During a Wednesday confirmation hearing before the Senate Finance Committee, Obama Treasury Secretary nominee Jack Lew pled ignorance to a $56,000 investment he held in a Cayman Islands fund registered to Ugland House, the exact building that President Barack Obama has called “the largest tax scam in the world.”

"I always reported all income, I always paid all taxes," explained Lew. "I was aware that it was an international fund investing in emerging markets... I actually didn't know [its location] at the time."

The topic of Cayman Island tax-shelters became an issue during the 2012 presidential contest when Obama ran a blistering attack ad against Republican challenger Mitt Romney for having investments in the Caymans.

Sen. Chuck Grassley (R-IA) drilled Lew about whether it was “morally acceptable” for him to take a nearly $950,000 bonus just days after Citigroup received billions in taxpayer-funded bailout money when Lew left his role as Citigroup chief operating officer. 

"I was compensated for my work," said Lew. "I do believe it was comparable for people in positions like mine in the industry. I don't think there's anything that hasn't been fully transparent both in what I did and what I earned."

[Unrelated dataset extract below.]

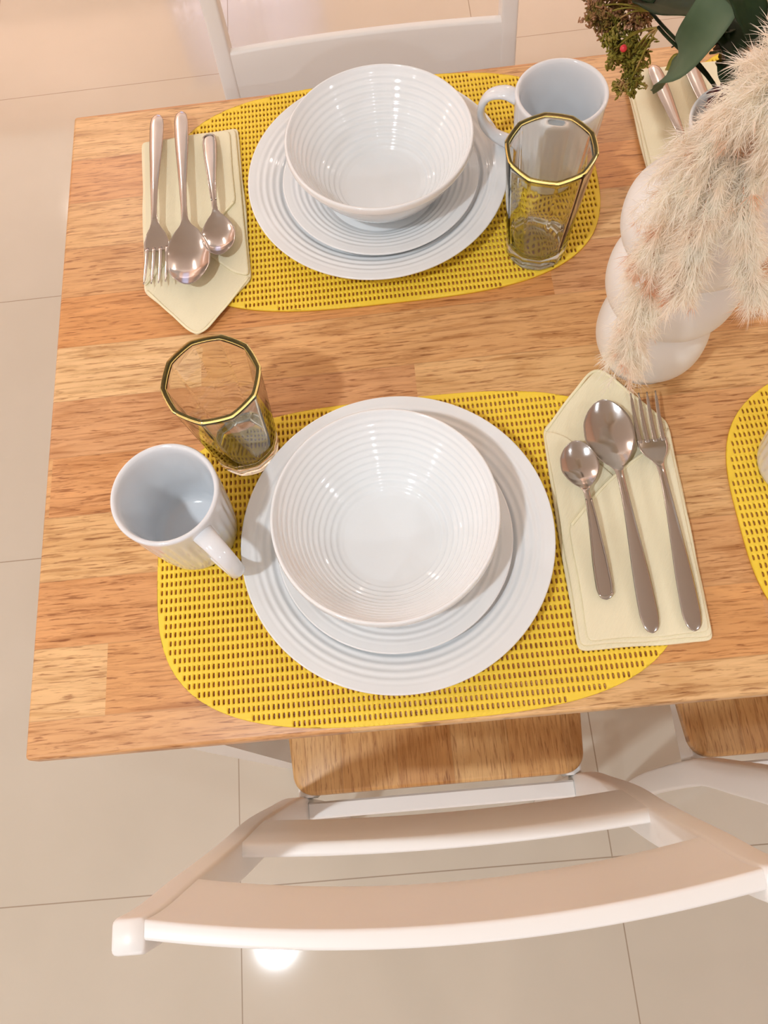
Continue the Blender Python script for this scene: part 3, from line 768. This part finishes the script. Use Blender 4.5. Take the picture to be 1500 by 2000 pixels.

Previously, Obama blasted Wall Street bonuses as “obscene,” calling them examples of “fat cats who are getting awarded for their failure.” 

Ranking Member of the Senate Finance Committee Orrin Hatch (R-UT) said Lew’s anemic answer on why he took a $950,000 bonus was akin to, “Gee, Dad, everyone was doing it.”

As the three-and-a-half-hour confirmation hearing drew to a close, however, Lew’s confirmation looked more certain.  Indeed, Sen. Hatch himself complimented the Obama nominee.  “Frankly, I think you did very well,” said Hatch.